● What is needed:
Write out each line of the listing as it stands, without the images.

═══

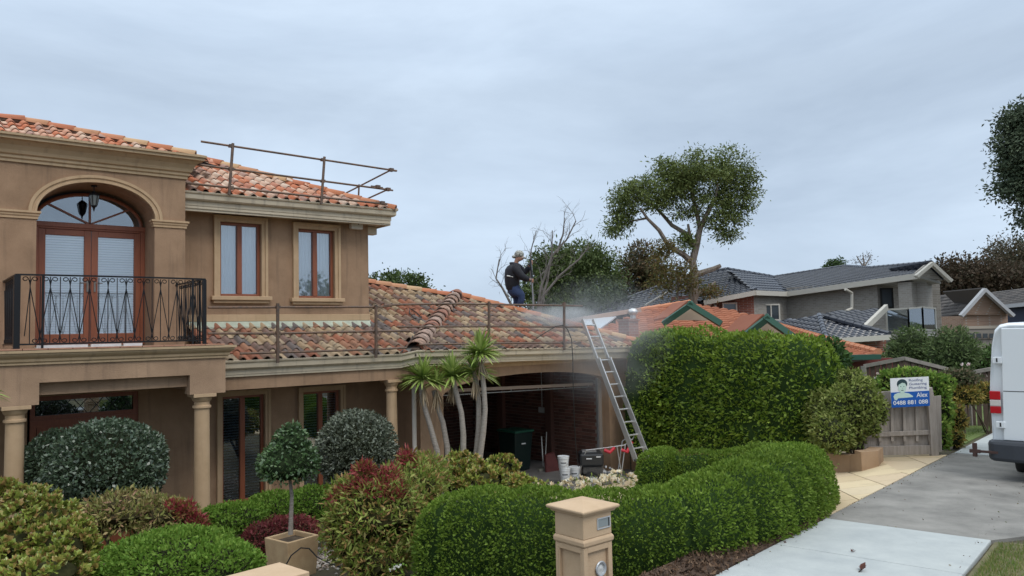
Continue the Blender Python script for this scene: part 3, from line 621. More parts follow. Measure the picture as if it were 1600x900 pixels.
roof_plane([(7.9,12.98,3.12),(apex[0],apex[1],apex[2]-.01),(10.8,16.0,4.37)])
TW,TH=.212,.325
def tile_mesh(name,m,n=10,W=TW,H=TH,amp=.062,over=1.16,tilt=.035,th=.016):
    v=[];f=[]
    def prof(t):  # t 0..1 across: barrel over 65%, shallow pan for the rest
        return (amp*math.sin(PI*t/.58)**.75 if t<.58 else -.010*math.sin(PI*(t-.58)/.42))
    rows=((0,tilt),(H*over,0.0))
    for (y,dz) in rows:
        for i in range(n+1):
            t=i/n; v.append((t*W*1.02-W/2,y,prof(t)+dz))
    for i in range(n): f.append((i,i+1,n+1+i+1,n+1+i))
    b=len(v)
    for i in range(n+1): t=i/n; v.append((t*W*1.02-W/2,0.0,prof(t)+tilt-th))
    for i in range(n): f.append((b+i,b+i+1,i+1,i))
    me=bpy.data.meshes.new(name); me.from_pydata(v,[],f); me.materials.append(m); me.polygons.foreach_set('use_smooth',[True]*len(me.polygons)); me.update(); return me,np.array(v),f
def tiles_on(poly,w,h,inset=.02,rows=99,skewrow=0.0,jit=True):
    P=[np.array(p,float) for p in poly]; o=P[0]; u=P[1]-P[0]; u/=np.linalg.norm(u); n=np.cross(P[1]-P[0],P[-1]-P[0]); n/=np.linalg.norm(n)
    if n[2]<0: n=-n
    v=np.cross(n,u); q=[((p-o)@u,(p-o)@v) for p in P]
    def ins(x,y):
        c=False; j=len(q)-1
        for i in range(len(q)):
            if ((q[i][1]>y)!=(q[j][1]>y)) and x<(q[j][0]-q[i][0])*(y-q[i][1])/(q[j][1]-q[i][1])+q[i][0]: c=not c
            j=i
        return c
    out=[]; W=max(a[0] for a in q); mn=min(a[0] for a in q); H=max(a[1] for a in q)
    for r in range(int(H/h)+1):
        for c in range(int((W-mn)/w)+2):
            x=mn+(c+.5)*w; y=r*h-.03
            if ins(x,max(y+h*.5,.01)): 
                pj=o+u*(x+(random.uniform(-.004,.004) if jit else 0))+v*(y+(random.uniform(-.012,.012) if jit else 0))
                out.append((pj,u,v,n))
    return out
def visible_dist(p): x,y,d=px(p); return d if -40<x<1640 and -40<y<940 else d+100
fields=[]
for poly,mi in ((lowmain,0),(gfro,0),(glef,0),(upf,1),(pf,1),(grig,0),(upr,1),(pr,1)): 
    for t in tiles_on(poly,TW,TH): fields.append((t,mi,poly is grig or poly is upr or poly is pr))
fields=[f for f in fields if not (f[0][0][1]>17.6)]
fields.sort(key=lambda f:visible_dist(f[0][0])+(50 if f[2] else 0))
tm=[tile_mesh('roof_tile',TILE),tile_mesh('roof_tile',TILU)]
restV=[[],[]];restF=[[],[]]
for i,((p,u,v,n),mi,_) in enumerate(fields):
    if i<298:
        o=bpy.data.objects.new('roof_tile',tm[mi][0]); link(o,house); rm=Matrix(((u[0],v[0],n[0]),(u[1],v[1],n[1]),(u[2],v[2],n[2])))
        o.matrix_local=Matrix.Translation(Vector(p-ORG['house']))@rm.to_4x4()@Matrix.Rotation(random.uniform(-.02,.02),4,'Z')
    else:
        vv=tm[mi][1]; w=p+vv[:,0:1]*u+vv[:,1:2]*v+vv[:,2:3]*n; b=sum(len(a) for a in restV[mi]); restV[mi].append(w); restF[mi]+= [tuple(b+k for k in f) for f in tm[mi][2]]
for mi,m in ((0,TILE_S),(1,TILU_S)):
    if restV[mi]:
        o=bpy.data.objects.new('roof_tile',fast_mesh('roof_tile',np.concatenate(restV[mi])-ORG['house'],restF[mi],[m],smooth=True)); link(o,house); o['kind']='stuff'
def cap_mesh(m,L=.40,r0=.135,r1=.105,n=8,th=.018):
    v=[];f=[]
    for y,r in ((0,r0),(L*1.12,r1)):
        for i in range(n+1):
            a=PI*i/n; v.append((r*math.cos(a)*1.0,y,r*math.sin(a)*.85-.05))
    for i in range(n): f.append((i,i+1,n+2+i,n+1+i))
    b=len(v)
    for i in range(n+1): a=PI*i/n; v.append(((r0-th)*math.cos(a),0,(r0-th)*math.sin(a)*.85-.05))
    for i in range(n): f.append((b+i,b+i+1,i+1,i))
    me=bpy.data.meshes.new('ridge_tile'); me.from_pydata(v,[],f); me.materials.append(m); me.polygons.foreach_set('use_smooth',[True]*len(me.polygons)); me.update(); return me
CM=cap_mesh(CAPT); CW=cap_mesh(CAPW,.34,.20,.135,th=.03)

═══

● Solution to this problem:
Continue the Blender Python script for this scene: part 3, from line 621. More parts follow. Measure the picture as if it were 1600x900 pixels.
roof_plane([(7.9,12.98,3.12),(apex[0],apex[1],apex[2]-.01),(10.8,16.0,4.37)])
TW,TH=.212,.325
def tile_mesh(name,m,n=10,W=TW,H=TH,amp=.062,over=1.16,tilt=.035,th=.016):
    v=[];f=[]
    def prof(t):  # t 0..1 across: barrel over 65%, shallow pan for the rest
        return (amp*math.sin(PI*t/.58)**.75 if t<.58 else -.010*math.sin(PI*(t-.58)/.42))
    rows=((0,tilt),(H*over,0.0))
    for (y,dz) in rows:
        for i in range(n+1):
            t=i/n; v.append((t*W*1.02-W/2,y,prof(t)+dz))
    for i in range(n): f.append((i,i+1,n+1+i+1,n+1+i))
    b=len(v)
    for i in range(n+1): t=i/n; v.append((t*W*1.02-W/2,0.0,prof(t)+tilt-th))
    for i in range(n): f.append((b+i,b+i+1,i+1,i))
    me=bpy.data.meshes.new(name); me.from_pydata(v,[],f); me.materials.append(m); me.polygons.foreach_set('use_smooth',[True]*len(me.polygons)); me.update(); return me,np.array(v),f
def tiles_on(poly,w,h,inset=.02,rows=99,skewrow=0.0,jit=True):
    P=[np.array(p,float) for p in poly]; o=P[0]; u=P[1]-P[0]; u/=np.linalg.norm(u); n=np.cross(P[1]-P[0],P[-1]-P[0]); n/=np.linalg.norm(n)
    if n[2]<0: n=-n
    v=np.cross(n,u); q=[((p-o)@u,(p-o)@v) for p in P]
    def ins(x,y):
        c=False; j=len(q)-1
        for i in range(len(q)):
            if ((q[i][1]>y)!=(q[j][1]>y)) and x<(q[j][0]-q[i][0])*(y-q[i][1])/(q[j][1]-q[i][1])+q[i][0]: c=not c
            j=i
        return c
    out=[]; W=max(a[0] for a in q); mn=min(a[0] for a in q); H=max(a[1] for a in q)
    for r in range(int(H/h)+1):
        for c in range(int((W-mn)/w)+2):
            x=mn+(c+.5)*w; y=r*h-.03
            if ins(x,max(y+h*.5,.01)): 
                pj=o+u*(x+(random.uniform(-.004,.004) if jit else 0))+v*(y+(random.uniform(-.012,.012) if jit else 0))
                out.append((pj,u,v,n))
    return out
def visible_dist(p): x,y,d=px(p); return d if -40<x<1640 and -40<y<940 else d+100
fields=[]
for poly,mi in ((lowmain,0),(gfro,0),(glef,0),(upf,1),(pf,1),(grig,0),(upr,1),(pr,1)): 
    for t in tiles_on(poly,TW,TH): fields.append((t,mi,poly is grig or poly is upr or poly is pr))
fields=[f for f in fields if not (f[0][0][1]>17.6)]
fields.sort(key=lambda f:visible_dist(f[0][0])+(50 if f[2] else 0))
tm=[tile_mesh('roof_tile',TILE),tile_mesh('roof_tile',TILU)]
restV=[[],[]];restF=[[],[]]
for i,((p,u,v,n),mi,_) in enumerate(fields):
    if i<298:
        o=bpy.data.objects.new('roof_tile',tm[mi][0]); link(o,house); rm=Matrix(((u[0],v[0],n[0]),(u[1],v[1],n[1]),(u[2],v[2],n[2])))
        o.matrix_local=Matrix.Translation(Vector(p-ORG['house']))@rm.to_4x4()@Matrix.Rotation(random.uniform(-.02,.02),4,'Z')
    else:
        vv=tm[mi][1]; w=p+vv[:,0:1]*u+vv[:,1:2]*v+vv[:,2:3]*n; b=sum(len(a) for a in restV[mi]); restV[mi].append(w); restF[mi]+= [tuple(b+k for k in f) for f in tm[mi][2]]
for mi,m in ((0,TILE_S),(1,TILU_S)):
    if restV[mi]:
        o=bpy.data.objects.new('roof_tile',fast_mesh('roof_tile',np.concatenate(restV[mi])-ORG['house'],restF[mi],[m],smooth=True)); link(o,house); o['kind']='stuff'
def cap_mesh(m,L=.40,r0=.135,r1=.105,n=8,th=.018):
    v=[];f=[]
    for y,r in ((0,r0),(L*1.12,r1)):
        for i in range(n+1):
            a=PI*i/n; v.append((r*math.cos(a)*1.0,y,r*math.sin(a)*.85-.05))
    for i in range(n): f.append((i,i+1,n+2+i,n+1+i))
    b=len(v)
    for i in range(n+1): a=PI*i/n; v.append(((r0-th)*math.cos(a),0,(r0-th)*math.sin(a)*.85-.05))
    for i in range(n): f.append((b+i,b+i+1,i+1,i))
    me=bpy.data.meshes.new('ridge_tile'); me.from_pydata(v,[],f); me.materials.append(m); me.polygons.foreach_set('use_smooth',[True]*len(me.polygons)); me.update(); return me
CM=cap_mesh(CAPT); CW=cap_mesh(CAPW,.34,.20,.135,th=.03)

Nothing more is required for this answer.